Stel vraag

Overheid, Gemeente, Vergunning

Particulier


Heeft het zin om in hoger beroep te gaan bij de Raad van State bij ongegrond verklaring door de rechtbank?

De Belastingdienst vordert mijn huurtoeslag en zorgtoeslag terug over het inkomensjaar 2014.
In dat jaar heb ik 4 maanden gewerkt voor een Belgische werkgever.
De Belastingdienst beweert dat ik over die periode niet in orde was met mijn zorgverzekering. Ik heb herhaaldelijk mijn polissen van de zorgverzekeraar, betalingsbewijzen van de premies en de aansluiting bij het ziekenfonds in België aan hen toegestuurd. Herhaaldelijk, want de eerste keer werden ze niet ontvangen (?) en de tweede keer volgde er geen reactie.
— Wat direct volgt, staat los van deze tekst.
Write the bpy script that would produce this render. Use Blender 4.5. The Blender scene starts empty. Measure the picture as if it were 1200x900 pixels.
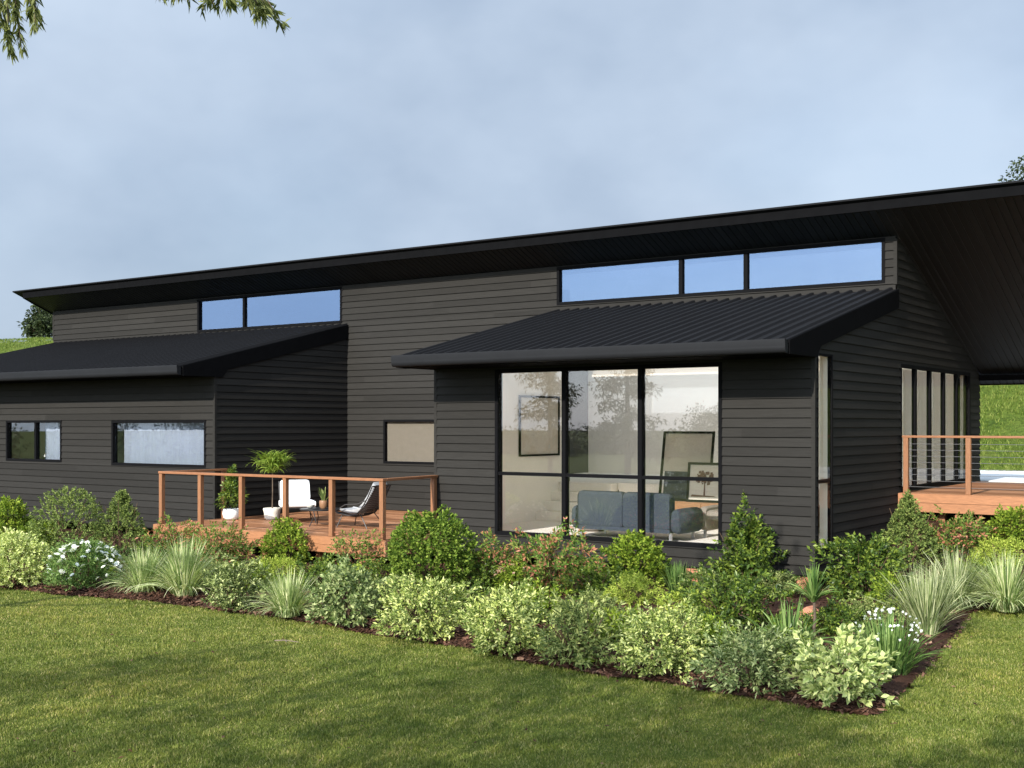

Ik kan nog steeds onweerlegbaar aantonen dat ik in 2014 zowel in België als in Nederland voldeed aan de verzekeringsplicht.
Begin 2016 ben ik voor mijn werk verhuisd naar België.
Omdat de aangifte inkomstenbelasting in België later gebeurt dan in Nederland, is de aangifte van mijn Belgisch inkomen over 2014 pas in 2016 gebeurd. Op de fiche 281.10, op basis waarvan de aangifte wordt gedaan, stond een bedrag aan vakantiegeld dat ik in 2014 niet had ontvangen. Dat is, na dispuut met de werkgever, uitbetaald in april 2015. Voor de belastingaangifte in Nederland maakte dat bedrag wel deel uit van mijn belastbaar inkomen 2014. Mijn inkomen lag daardoor 51 euro boven de grens voor huurtoeslag. Mijn huurtoeslag over 2014 werd dus teruggevorderd. Op basis van bovenstaande heb ik daartegen bezwaar gemaakt. Ik heb nooit een antwoord van de Belastingdienst ontvangen dat inging op de hierboven vermelde argumenten. Ik heb na 29/05/2017 niets terzake vernomen.
Op 23 november 2019 krijg ik een schrijven van de Belastingdienst met de vraag voor 6 december telefonisch contact op te nemen. Op 5 december, op de voorgestelde dag en tijd, blijkt de persoon in kwestie niet bereikbaar. Via het algemene nummer dat op de brief staat vermeld, biedt men mij de mogelijkheid een bericht met mijn telefoonnummer achter te laten, en het verzoek om terug te bellen. Ik verneem niets.
Op 2 december 2019 wordt de behandeltermijn van mijn bezwaar schriftelijk verlengd.
Op 13 januari 2020 deelt de Belastingdienst mij mee dat mijn bezwaar niet voor hen bestemd was, dat het werd aangemerkt als beroep en ter behandeling was doorgestuurd naar de Rechtbank Midden-Nederland.
Op basis van het overschrijden van de indieningstermijn, oordeelt de Rechtbank mijn beroep en mijn latere verzet ongegrond. Die laatste uitspraak dateert van 4 december jl. Ruim na de termijn van 13 weken die in de procedure Bestuursrecht is vermeld.

Prompt daarna ontvang ik dus opnieuw de vordering van de Belastingdienst, met de mededeling dat hoger beroep niet mogelijk is.
Aangezien zowel mijn bezwaar al mijn verzet tegen de uitspraak onontvankelijk werden verklaard omwille van het overschrijden van een reactietermijn, en de Rechtbank Midden-Zeeland zelf de bestuurlijke termijnen niet heeft gerespecteerd, heb ik toch een hoger beroep ingediend bij de Raad van State.
Mijn vraag is aan u is of de Raad van State dat reden zal vinden voor de behandeling van mijn hoger beroep, of dat ze zich zullen baseren op wat de Belastingdienst zegt. Het griffierecht à 131,- euro moet worden betaald voor 25 januari a.s.
Mijn doel blijft een inhoudelijke behandeling van mijn zaak.

Met het overschrijden van termijn en de 6:11 Awb rechtspraak wordt uw zaak niet inhoudelijk beoordeeld omdat de te late indiening die tot nu toe onverschoonbaar bleek, eerst als formele vraag opnieuw aan bod komt. (bovendien mag u geen nieuwe argumenten voeren ). Dit onder voorbehoud omdat ik voor een sluitend antwoord toch echt alle stukken moet zien. Maar hier dus uiteengezet de lijn die wordt gevolgd bij te late indiening.